Whiting: FIA unmoved by Verstappen's 'killing racing' comments

Charlie Whiting has no issue with Max Verstappen's angry team radio comments in which he suggested Formula 1 stewards were "killing racing" after receiving an Italian Grand Prix penalty

Whiting: FIA unmoved by Verstappen's 'killing racing' comments

Verstappen was incensed to receive a five-second penalty after his late race clash with Valtteri Bottas at the first chicane, with the stewards deeming he had moved in the braking area and not left a car's width for the Mercedes driver.

After learning of the penalty from his team Verstappen said: "I gave him space. They are doing a great job of killing racing, honestly. Bullshit."

FIA F1 race director Whiting said he gives drivers the benefit of the doubt when they criticise decisions during a race, but added he may have a "little chat" with Verstappen at the next drivers' briefing in Singapore.

"I heard that secondhand," he said when asked by Autosport about Verstappen's comments.

"I don't think you can take too much notice of comments made in the heat of battle, but I'm sure at the next drivers' briefing we'll have a little chat about that.

"As I say in the heat of battle, that's absolutely expected."

Verstappen has continued to question the penalty having subsequently viewed replays of the incident.

"I've watched it back, of course, and I still don't agree with it," he told Ziggo TV.

"Maybe I could have given him a couple of more millimetres, but he was on the white line.

"But yeah, we can talk about this for a whole lot longer, it already has been decided."

Asked if the rules should be changed he said: "One steward gives a penalty, another doesn't. I don't think it's the rules."

Earlier in the race Verstappen's engineer told the Dutchman that he had played his only "joker" in reference to an incident where he locked up and straight-lined the first chicane when under pressure from Bottas.

"I saw he was quite far behind me, but he braked very late," said Verstappen.

"At the last moment, when I was about to steer in, I was thinking that he might be next to me, so that's reason I locked up and then I had to go wide."

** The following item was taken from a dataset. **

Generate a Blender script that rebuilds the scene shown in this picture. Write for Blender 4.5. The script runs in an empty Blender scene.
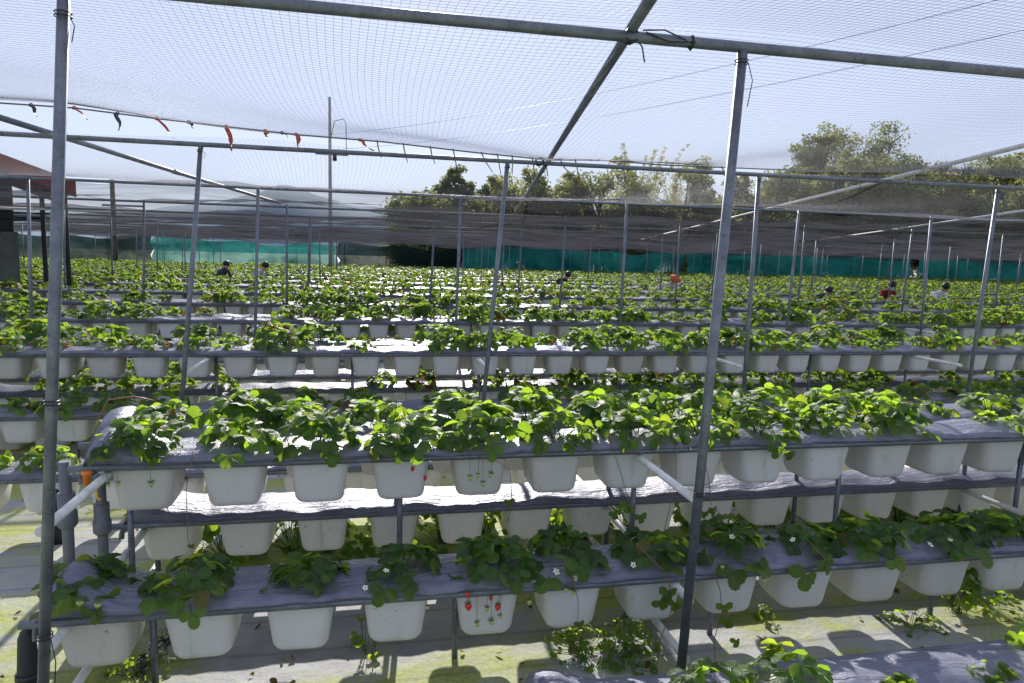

Whiting said that incident had no influence on the penalty that was given for the later tangle with Bottas at the same corner. "They were unconnected," said Whiting.

"The joker as you put it was cutting the chicane, not actually gaining a place, but staying in front by virtue of cutting the chicane. Which is an advantage of sorts.

"We told the teams that we would normally give the driver one free one, unless of course let's just say he cut the chicane the first time and gained five seconds and kept it, then we wouldn't let him have that one.

"But this one he just stayed in front of Bottas. And you could in theory do that every lap and say I didn't gain a position, but you stayed in front because you cut the chicane."